Background Information

This chapter describes basic information that is important for understanding the descriptions of the use cases presented in this document.

About Domain Names

You can choose the Domain Name of the Provisioning domain freely. Typically, it reflects the customer name or the project name.

Due to restrictions of various operating systems (especially UNIX) it is not possible to use any character of the UTF-8 character set in file, folder or service names. As a result, DirX Identity generates a Technical Domain Name from the user’s Domain Name. This Technical Domain Name contains only alphanumeric characters, underlines and dashes.

DirX Identity uses the domain and technical domain name to distinguish items such as files, folders and services.

For details about naming schemes, see the chapter "Managing DirX Identity Servers → Managing the Java-based Server → Naming Schemes" in the DirX Identity Connectivity Administration Guide.

Note that the domain name for which a specific Java-based Server works is visible in the Java-based Server tab of Java-based Server object in the Connectivity configuration.

About Message Topics

If there is a common Connectivity domain for all Provisioning domains, there is only one messaging service instance. This instance transfers messages common to all Provisioning domains and messages specific to one Provisioning domain.

DirX Identity uses the technical domain name in the message topic to associate the messages with their related Provisioning domain.

For a detailed explanation of the Messaging Service in DirX Identity, see the section "Managing DirX Identity Servers → Managing the Messaging Service → Using Messages in DirX Identity " in the DirX Identity Connectivity Administration Guide.

Note that the flag Include domain into topic in the General tab of the Domain object specifies whether publishers - that is, all clients - must include the domain name into the topic. This is the default setting. Resetting this flag is only allowed for specific migration scenarios. See the DirX Identity Migration Guide for more information.

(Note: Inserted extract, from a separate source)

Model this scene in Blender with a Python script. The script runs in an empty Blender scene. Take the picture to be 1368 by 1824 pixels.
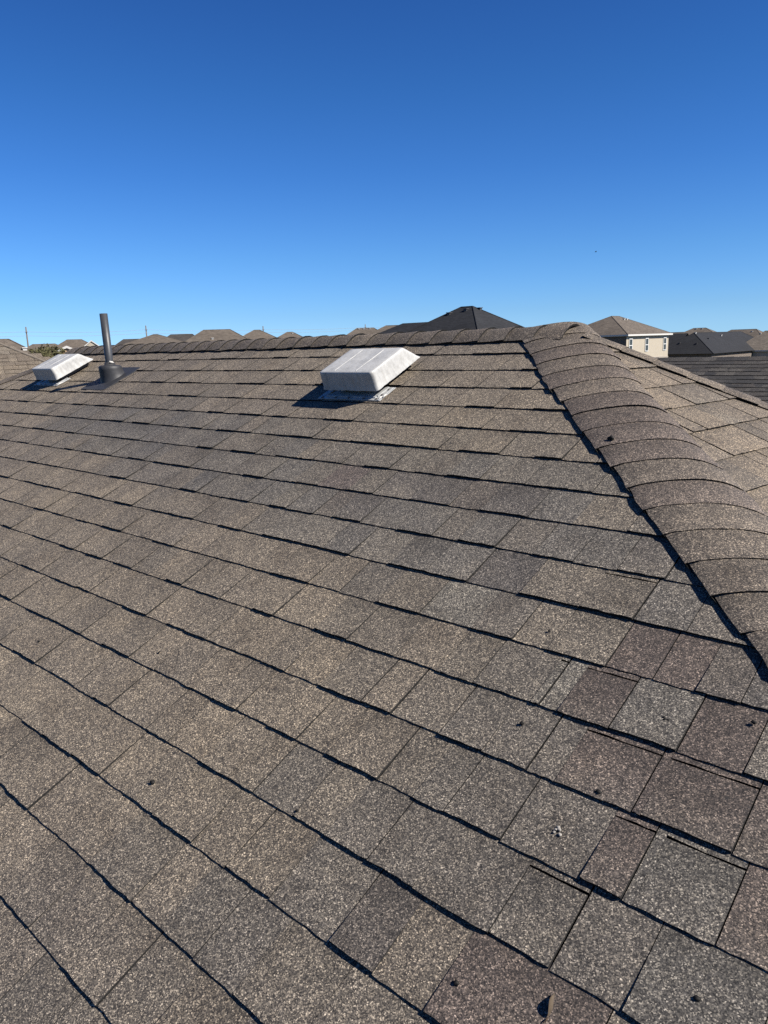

Be sure to configure clients that do not read this flag correctly; for example, the Windows Password Listener.

According to this flag, the subscribers - for example, the Java-based Server adaptors - only retrieve messages that belong to their domain.

About Workflow Configuration

You can configure request and provisioning workflows for each Provisioning domain.

Request Workflows

Configure these workflows in the corresponding Provisioning domain.

Java-based Workflows

Java-based workflows include provisioning workflows and password change workflows that work between a DirX Identity domain and connected systems as well as event-based processing workflows that work on entries within the Provisioning domain.

Configure these workflows in the common Connectivity Configuration domain in the folder

Workflows → domain_name

Note: When using the Target System Wizard to set up new target systems, these workflows are created in these domain-specific folders by default.

Tcl-based Workflows

There is no technical restriction on where to configure Tcl-based Workflows. We recommend that you store domain specific workflows in the folder:

Workflows → domain_name

This makes it easy to understand what a specific workflow is for.

Schedules

The Java-based Server loads all active Java-based schedules only for a specific domain from the path ConnectivitySchedulesdomain.